(1912)

Die historische oder quasi-historische Persönlichkeit Hodscha Nasreddin Die Eulenspiegelfigur der Türken (Anm. des Herausgebers), auf deren Namen Schwänke und Schnurren gesammelt sind, soll eine Art Spaßmacher des Eroberers Tamerlan gewesen sein. Diez schrieb seinerzeit über ihn an Goethe, er sei «nicht sowohl ein witziger Kopf, als ein ziemlich platter und unsauberer Schwänkemacher gewesen», und drückt damit wohl das allgemeine Urteil des durchschnittlichen Gebildeten aus, der nicht seine zufälligen persönlichen Vorstellungen verlassen kann.

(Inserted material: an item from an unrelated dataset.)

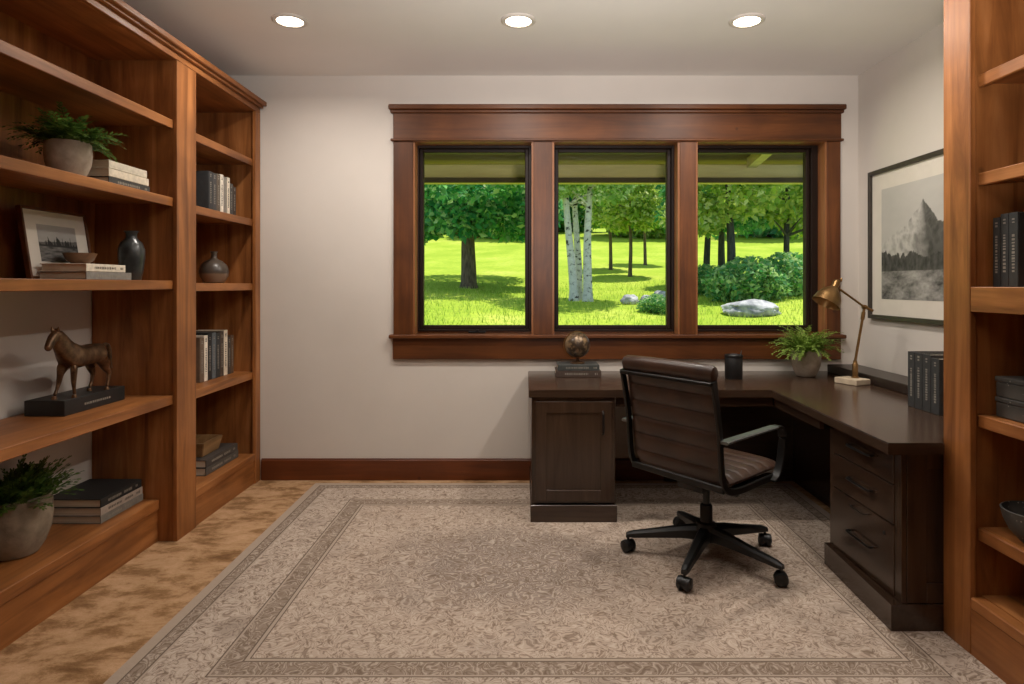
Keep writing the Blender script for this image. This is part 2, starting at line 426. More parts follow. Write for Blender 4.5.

Der nachdenklichere Goethe antwortete: «Die Stellung solcher Lustigmacher an Höfen bleibt immer dieselbe, nur das Jahrhundert und die Landschaft machen Abstufungen und Schattierungen, und so ist denn dieser sehr merkwürdig, weil er den ungeheuren Mann begleitet, der in der Welt so viel Unheil angerichtet hat, und den man hier in seinem engen und vertrautesten Zirkel sieht.» Mag es sich mit dem Historischen verhalten, wie es will: das ist jedenfalls höchst merkwürdig, daß doch die Vorstellung herrscht, der Welteroberer habe sich an dem kindlichen und ganz volkstümlichen Spaßmacher vergnügt – ein Welteroberer, der für sich selber und seine Werkzeuge die bedeutendsten Qualitäten gehabt haben muß; man sieht da einen ganz engen geistigen Zusammenhang der Höchsten einer Nation mit den Niedrigsten, den die meisten Menschen von heute in unserer Differenzierung sich gar nicht mehr vorstellen können. Ich selber habe meine Jugend noch in einer Gegend erlebt, wo ein altes Volkstum lebendig war, und habe dort sogar einige der Schwänke gehört (derartige Erzählungen sind ja immer international), und ich kann mir jenen Zusammenhang doch wenigstens in der Phantasie klarmachen: aber das ist Ergebnis eines bloßen Zufalls. In dieser Differenzierung wird wohl die tiefste Schwäche unserer Kultur und der eigentliche Grund ihrer Unfruchtbarkeit liegen. – Die Schwänke und Schnurren sind in der primitiven Gestalt, in welcher sie vorliegen, scheinbar nicht besonders hervorragende Leistungen des Menschenwitzes; sieht man aber genauer zu, so findet man fast in jedem einen glücklichen Griff, Natur und die Möglichkeit zu einem bedeutsamen künstlerischen Gebilde; nur wenige Einfälle haben irgendwo jemand gefunden, der ein solches aus ihnen gemacht hat; aber das gehört denn auch zu dem Besten, was wir in der Art besitzen.